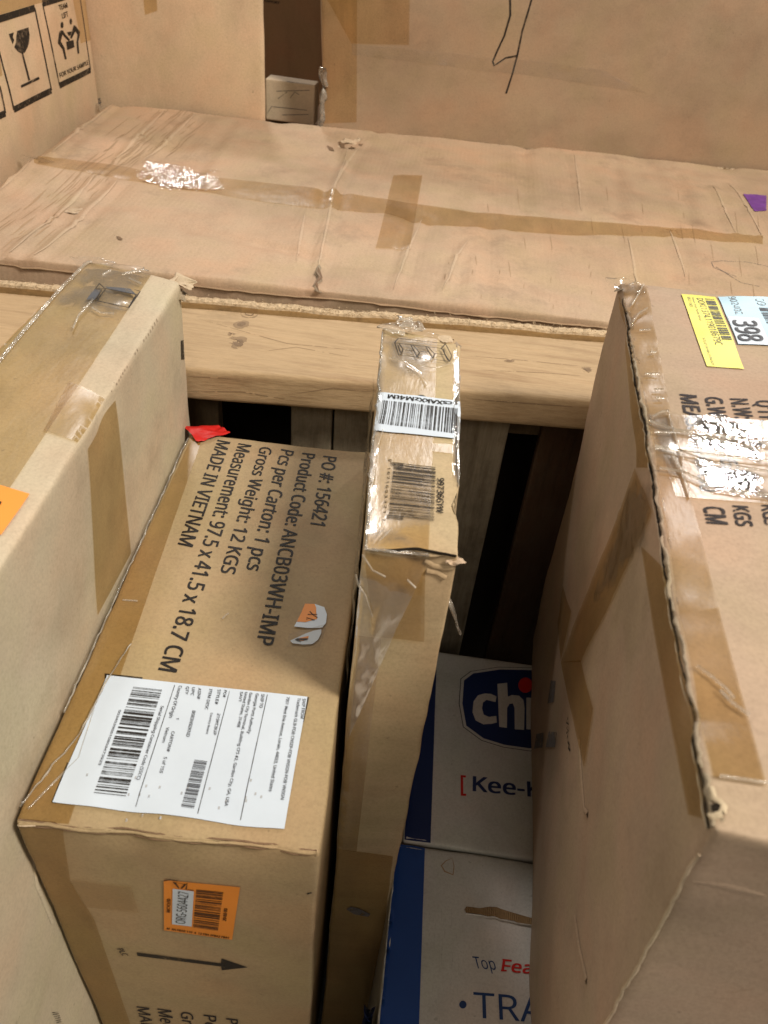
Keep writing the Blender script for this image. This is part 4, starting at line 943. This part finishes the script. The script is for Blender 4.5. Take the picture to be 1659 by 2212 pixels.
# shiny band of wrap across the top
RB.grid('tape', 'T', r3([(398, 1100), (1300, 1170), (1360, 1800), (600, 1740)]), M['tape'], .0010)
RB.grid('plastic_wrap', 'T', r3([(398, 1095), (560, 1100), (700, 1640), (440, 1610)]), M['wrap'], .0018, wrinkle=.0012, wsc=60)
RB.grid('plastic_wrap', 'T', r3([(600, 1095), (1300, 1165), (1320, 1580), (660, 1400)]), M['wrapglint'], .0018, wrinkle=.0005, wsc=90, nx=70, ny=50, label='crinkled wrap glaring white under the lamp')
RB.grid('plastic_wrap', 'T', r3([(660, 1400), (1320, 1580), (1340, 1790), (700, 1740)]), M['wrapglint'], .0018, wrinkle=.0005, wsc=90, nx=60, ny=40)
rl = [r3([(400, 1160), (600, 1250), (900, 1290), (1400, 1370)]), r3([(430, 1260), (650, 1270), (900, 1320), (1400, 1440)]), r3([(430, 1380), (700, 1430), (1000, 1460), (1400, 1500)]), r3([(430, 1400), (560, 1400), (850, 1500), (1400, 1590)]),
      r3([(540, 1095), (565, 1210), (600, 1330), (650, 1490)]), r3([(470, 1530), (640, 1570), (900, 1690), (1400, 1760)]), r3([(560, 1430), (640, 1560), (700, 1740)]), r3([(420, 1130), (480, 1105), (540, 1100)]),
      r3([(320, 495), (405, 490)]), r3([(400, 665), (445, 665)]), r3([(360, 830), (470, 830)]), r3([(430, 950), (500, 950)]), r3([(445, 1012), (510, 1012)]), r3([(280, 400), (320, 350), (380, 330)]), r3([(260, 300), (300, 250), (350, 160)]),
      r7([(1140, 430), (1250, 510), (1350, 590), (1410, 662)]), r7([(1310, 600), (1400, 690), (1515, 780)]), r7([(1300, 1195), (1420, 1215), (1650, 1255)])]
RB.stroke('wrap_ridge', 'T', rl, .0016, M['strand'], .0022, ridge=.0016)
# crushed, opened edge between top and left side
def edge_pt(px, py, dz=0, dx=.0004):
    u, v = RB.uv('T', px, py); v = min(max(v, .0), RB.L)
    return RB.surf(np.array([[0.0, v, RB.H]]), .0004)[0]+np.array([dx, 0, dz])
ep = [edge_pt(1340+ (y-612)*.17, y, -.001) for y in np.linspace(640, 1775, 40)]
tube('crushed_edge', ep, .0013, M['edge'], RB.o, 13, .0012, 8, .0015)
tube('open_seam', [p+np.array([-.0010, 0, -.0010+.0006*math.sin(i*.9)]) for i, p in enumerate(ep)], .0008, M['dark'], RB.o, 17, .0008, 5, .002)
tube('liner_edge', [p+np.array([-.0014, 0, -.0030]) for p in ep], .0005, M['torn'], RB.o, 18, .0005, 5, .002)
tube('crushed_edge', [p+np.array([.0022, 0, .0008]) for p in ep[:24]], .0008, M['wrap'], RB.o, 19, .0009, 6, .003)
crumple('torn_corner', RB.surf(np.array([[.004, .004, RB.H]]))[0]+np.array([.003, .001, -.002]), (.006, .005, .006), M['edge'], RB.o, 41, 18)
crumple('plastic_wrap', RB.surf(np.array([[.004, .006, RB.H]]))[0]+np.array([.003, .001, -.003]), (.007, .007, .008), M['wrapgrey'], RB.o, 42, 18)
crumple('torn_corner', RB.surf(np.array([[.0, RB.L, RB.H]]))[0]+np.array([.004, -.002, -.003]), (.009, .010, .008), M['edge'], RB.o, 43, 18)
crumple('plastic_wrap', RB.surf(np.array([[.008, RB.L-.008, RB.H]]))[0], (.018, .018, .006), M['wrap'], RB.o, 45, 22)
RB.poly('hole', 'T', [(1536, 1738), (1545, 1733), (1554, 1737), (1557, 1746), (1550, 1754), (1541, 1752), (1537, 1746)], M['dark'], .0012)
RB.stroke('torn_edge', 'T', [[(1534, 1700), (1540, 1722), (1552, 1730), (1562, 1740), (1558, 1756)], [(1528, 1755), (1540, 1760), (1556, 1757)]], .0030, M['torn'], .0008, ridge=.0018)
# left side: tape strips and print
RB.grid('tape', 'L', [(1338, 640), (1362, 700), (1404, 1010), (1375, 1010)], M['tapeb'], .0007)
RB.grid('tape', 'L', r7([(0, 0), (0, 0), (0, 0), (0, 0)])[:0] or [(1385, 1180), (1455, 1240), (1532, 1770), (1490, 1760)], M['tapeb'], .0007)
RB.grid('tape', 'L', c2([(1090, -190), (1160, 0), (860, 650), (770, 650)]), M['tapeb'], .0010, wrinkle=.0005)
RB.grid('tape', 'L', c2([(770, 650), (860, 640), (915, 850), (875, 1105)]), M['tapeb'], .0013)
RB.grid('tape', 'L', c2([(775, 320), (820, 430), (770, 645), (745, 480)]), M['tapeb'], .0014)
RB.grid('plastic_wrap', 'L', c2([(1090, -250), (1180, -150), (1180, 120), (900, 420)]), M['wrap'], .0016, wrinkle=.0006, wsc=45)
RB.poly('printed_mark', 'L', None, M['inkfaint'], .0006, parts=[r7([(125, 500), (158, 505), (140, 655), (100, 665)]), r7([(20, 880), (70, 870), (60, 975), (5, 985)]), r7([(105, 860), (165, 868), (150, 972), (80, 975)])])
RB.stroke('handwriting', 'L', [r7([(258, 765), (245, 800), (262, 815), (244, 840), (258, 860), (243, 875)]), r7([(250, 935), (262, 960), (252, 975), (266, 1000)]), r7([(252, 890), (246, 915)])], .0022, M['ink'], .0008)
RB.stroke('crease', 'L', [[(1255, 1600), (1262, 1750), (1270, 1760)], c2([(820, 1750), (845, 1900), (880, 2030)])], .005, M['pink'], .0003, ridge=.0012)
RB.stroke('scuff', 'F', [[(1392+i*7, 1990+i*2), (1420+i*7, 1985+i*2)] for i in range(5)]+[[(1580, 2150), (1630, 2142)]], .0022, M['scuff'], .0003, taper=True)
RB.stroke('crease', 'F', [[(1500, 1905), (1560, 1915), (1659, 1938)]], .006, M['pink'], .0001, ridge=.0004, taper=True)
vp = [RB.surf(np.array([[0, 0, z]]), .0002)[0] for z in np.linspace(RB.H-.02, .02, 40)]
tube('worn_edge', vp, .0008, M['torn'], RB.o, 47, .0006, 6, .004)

WHAT THE TASK ASKS:
Repeat the material above verbatim. Leave the pictures behind.

WRITTEN RESPONSE:
Keep writing the Blender script for this image. This is part 4, starting at line 943. This part finishes the script. The script is for Blender 4.5. Take the picture to be 1659 by 2212 pixels.
# shiny band of wrap across the top
RB.grid('tape', 'T', r3([(398, 1100), (1300, 1170), (1360, 1800), (600, 1740)]), M['tape'], .0010)
RB.grid('plastic_wrap', 'T', r3([(398, 1095), (560, 1100), (700, 1640), (440, 1610)]), M['wrap'], .0018, wrinkle=.0012, wsc=60)
RB.grid('plastic_wrap', 'T', r3([(600, 1095), (1300, 1165), (1320, 1580), (660, 1400)]), M['wrapglint'], .0018, wrinkle=.0005, wsc=90, nx=70, ny=50, label='crinkled wrap glaring white under the lamp')
RB.grid('plastic_wrap', 'T', r3([(660, 1400), (1320, 1580), (1340, 1790), (700, 1740)]), M['wrapglint'], .0018, wrinkle=.0005, wsc=90, nx=60, ny=40)
rl = [r3([(400, 1160), (600, 1250), (900, 1290), (1400, 1370)]), r3([(430, 1260), (650, 1270), (900, 1320), (1400, 1440)]), r3([(430, 1380), (700, 1430), (1000, 1460), (1400, 1500)]), r3([(430, 1400), (560, 1400), (850, 1500), (1400, 1590)]),
      r3([(540, 1095), (565, 1210), (600, 1330), (650, 1490)]), r3([(470, 1530), (640, 1570), (900, 1690), (1400, 1760)]), r3([(560, 1430), (640, 1560), (700, 1740)]), r3([(420, 1130), (480, 1105), (540, 1100)]),
      r3([(320, 495), (405, 490)]), r3([(400, 665), (445, 665)]), r3([(360, 830), (470, 830)]), r3([(430, 950), (500, 950)]), r3([(445, 1012), (510, 1012)]), r3([(280, 400), (320, 350), (380, 330)]), r3([(260, 300), (300, 250), (350, 160)]),
      r7([(1140, 430), (1250, 510), (1350, 590), (1410, 662)]), r7([(1310, 600), (1400, 690), (1515, 780)]), r7([(1300, 1195), (1420, 1215), (1650, 1255)])]
RB.stroke('wrap_ridge', 'T', rl, .0016, M['strand'], .0022, ridge=.0016)
# crushed, opened edge between top and left side
def edge_pt(px, py, dz=0, dx=.0004):
    u, v = RB.uv('T', px, py); v = min(max(v, .0), RB.L)
    return RB.surf(np.array([[0.0, v, RB.H]]), .0004)[0]+np.array([dx, 0, dz])
ep = [edge_pt(1340+ (y-612)*.17, y, -.001) for y in np.linspace(640, 1775, 40)]
tube('crushed_edge', ep, .0013, M['edge'], RB.o, 13, .0012, 8, .0015)
tube('open_seam', [p+np.array([-.0010, 0, -.0010+.0006*math.sin(i*.9)]) for i, p in enumerate(ep)], .0008, M['dark'], RB.o, 17, .0008, 5, .002)
tube('liner_edge', [p+np.array([-.0014, 0, -.0030]) for p in ep], .0005, M['torn'], RB.o, 18, .0005, 5, .002)
tube('crushed_edge', [p+np.array([.0022, 0, .0008]) for p in ep[:24]], .0008, M['wrap'], RB.o, 19, .0009, 6, .003)
crumple('torn_corner', RB.surf(np.array([[.004, .004, RB.H]]))[0]+np.array([.003, .001, -.002]), (.006, .005, .006), M['edge'], RB.o, 41, 18)
crumple('plastic_wrap', RB.surf(np.array([[.004, .006, RB.H]]))[0]+np.array([.003, .001, -.003]), (.007, .007, .008), M['wrapgrey'], RB.o, 42, 18)
crumple('torn_corner', RB.surf(np.array([[.0, RB.L, RB.H]]))[0]+np.array([.004, -.002, -.003]), (.009, .010, .008), M['edge'], RB.o, 43, 18)
crumple('plastic_wrap', RB.surf(np.array([[.008, RB.L-.008, RB.H]]))[0], (.018, .018, .006), M['wrap'], RB.o, 45, 22)
RB.poly('hole', 'T', [(1536, 1738), (1545, 1733), (1554, 1737), (1557, 1746), (1550, 1754), (1541, 1752), (1537, 1746)], M['dark'], .0012)
RB.stroke('torn_edge', 'T', [[(1534, 1700), (1540, 1722), (1552, 1730), (1562, 1740), (1558, 1756)], [(1528, 1755), (1540, 1760), (1556, 1757)]], .0030, M['torn'], .0008, ridge=.0018)
# left side: tape strips and print
RB.grid('tape', 'L', [(1338, 640), (1362, 700), (1404, 1010), (1375, 1010)], M['tapeb'], .0007)
RB.grid('tape', 'L', r7([(0, 0), (0, 0), (0, 0), (0, 0)])[:0] or [(1385, 1180), (1455, 1240), (1532, 1770), (1490, 1760)], M['tapeb'], .0007)
RB.grid('tape', 'L', c2([(1090, -190), (1160, 0), (860, 650), (770, 650)]), M['tapeb'], .0010, wrinkle=.0005)
RB.grid('tape', 'L', c2([(770, 650), (860, 640), (915, 850), (875, 1105)]), M['tapeb'], .0013)
RB.grid('tape', 'L', c2([(775, 320), (820, 430), (770, 645), (745, 480)]), M['tapeb'], .0014)
RB.grid('plastic_wrap', 'L', c2([(1090, -250), (1180, -150), (1180, 120), (900, 420)]), M['wrap'], .0016, wrinkle=.0006, wsc=45)
RB.poly('printed_mark', 'L', None, M['inkfaint'], .0006, parts=[r7([(125, 500), (158, 505), (140, 655), (100, 665)]), r7([(20, 880), (70, 870), (60, 975), (5, 985)]), r7([(105, 860), (165, 868), (150, 972), (80, 975)])])
RB.stroke('handwriting', 'L', [r7([(258, 765), (245, 800), (262, 815), (244, 840), (258, 860), (243, 875)]), r7([(250, 935), (262, 960), (252, 975), (266, 1000)]), r7([(252, 890), (246, 915)])], .0022, M['ink'], .0008)
RB.stroke('crease', 'L', [[(1255, 1600), (1262, 1750), (1270, 1760)], c2([(820, 1750), (845, 1900), (880, 2030)])], .005, M['pink'], .0003, ridge=.0012)
RB.stroke('scuff', 'F', [[(1392+i*7, 1990+i*2), (1420+i*7, 1985+i*2)] for i in range(5)]+[[(1580, 2150), (1630, 2142)]], .0022, M['scuff'], .0003, taper=True)
RB.stroke('crease', 'F', [[(1500, 1905), (1560, 1915), (1659, 1938)]], .006, M['pink'], .0001, ridge=.0004, taper=True)
vp = [RB.surf(np.array([[0, 0, z]]), .0002)[0] for z in np.linspace(RB.H-.02, .02, 40)]
tube('worn_edge', vp, .0008, M['torn'], RB.o, 47, .0006, 6, .004)